Le Bundestag a adopté en mai 2019 une résolution assimilant le BDS à de l’antisémitisme, en totale contradiction avec la position de l’UE et de son droit interne. F. Klein a également milité en faveur de cette résolution.

En mai 2019, F. Klein a appelé les citoyens allemands à porter la kippa en réaction à la journée Al Quds, laquelle dénonce l’occupation illégale selon le droit international de Jérusalem-Est par Israël depuis la guerre des Six-Jours en 1967. Selon lui cette manifestation annuelle constituerait un appel contre Israël et les juifs : “Ich rufe alle Bürgerinnen und Bürger in Berlin und überall in Deutschland auf, am kommenden Samstag, wenn in Berlin beim ‘Al-Kuds-Tag’ wieder in unerträglicher Weise gegen Israel und gegen Juden gehetzt wird, Kippa zu tragen.“

En s’exprimant ainsi, M. Klein renforce la confusion entre les juifs et Israël, il fait d’un conflit de type colonial une guerre de religions, effectuant ainsi une prise en otage des juifs vivant hors d’Israël qui n’ont pas à être associés avec un État qui viole le droit international et les droits humains des Palestiniens. Rappelons que cette confusion est antisémite selon la définition de l’IHRA (International Holocaust Remembrance Alliance), pourtant promue par F. Klein lui-même.

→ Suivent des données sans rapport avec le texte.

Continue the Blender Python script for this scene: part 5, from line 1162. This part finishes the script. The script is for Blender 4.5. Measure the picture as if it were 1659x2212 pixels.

Dans ses fonctions, M. Klein apporte son soutien à un ancien chef de gang, devenu porte-parole de l’armée israélienne après avoir quitté l’Allemagne, Arye Sharuz Shalicar, dans la promotion de son livre Der Neu‐Deutsche Antisemit. M. Shalicar, qui s’exprime dans un langage de voyou, s’attaque vulgairement sur Facebook à un évêque, M. Abromeit, qui ose questionner la politique israélienne à l’égard des Palestiniens, puis au journaliste du Spiegel, Jacob Augstein. Dans ce dernier cas, il n’hésite pas à recourir à un parallèle entre le journaliste et l’Allemagne nazie.

Cela ne semble pas choquer M. Klein, pourtant un adepte de la définition de l’antisémitisme de l’IHRA ; or celle-ci ne permet pas de faire le parallèle entre politique d’Israël et époque nazie. Mais permettrait-elle de faire le parallèle entre celui qui critique la politique israélienne et les bourreaux du nazisme ? Le même Shalicar appelait en 2017 à faire la chasse aux Palestiniens en Allemagne, en dehors des règles de l’État de droit.

Nous observons avec tristesse ces tentatives pour amalgamer critique d’Israël et antisémitisme et regrettons ces nombreuses incohérences dans un discours qui se veut normatif dans la lutte contre l’antisémitisme :  ces attitudes ont malheureusement pour effet pervers de renforcer certains préjugés antisémites et de mettre à l’arrière-plan les faits antisémites réels liés principalement aux idées d’extrême-droite et suprématistes. 
https://paixjuste.lu/wp-content/uploads/2019/09/190912-felix-klein.pdf


[1]Le BDS repose sur des principes qui rejettent catégoriquement toutes les formes de racisme, y compris l’antisémitisme, il s’applique aux entreprises et aux institutions qui sont profondément complices des violations par Israël des droits de l’homme des Palestiniens. BDS vise la complicité, non l’identité.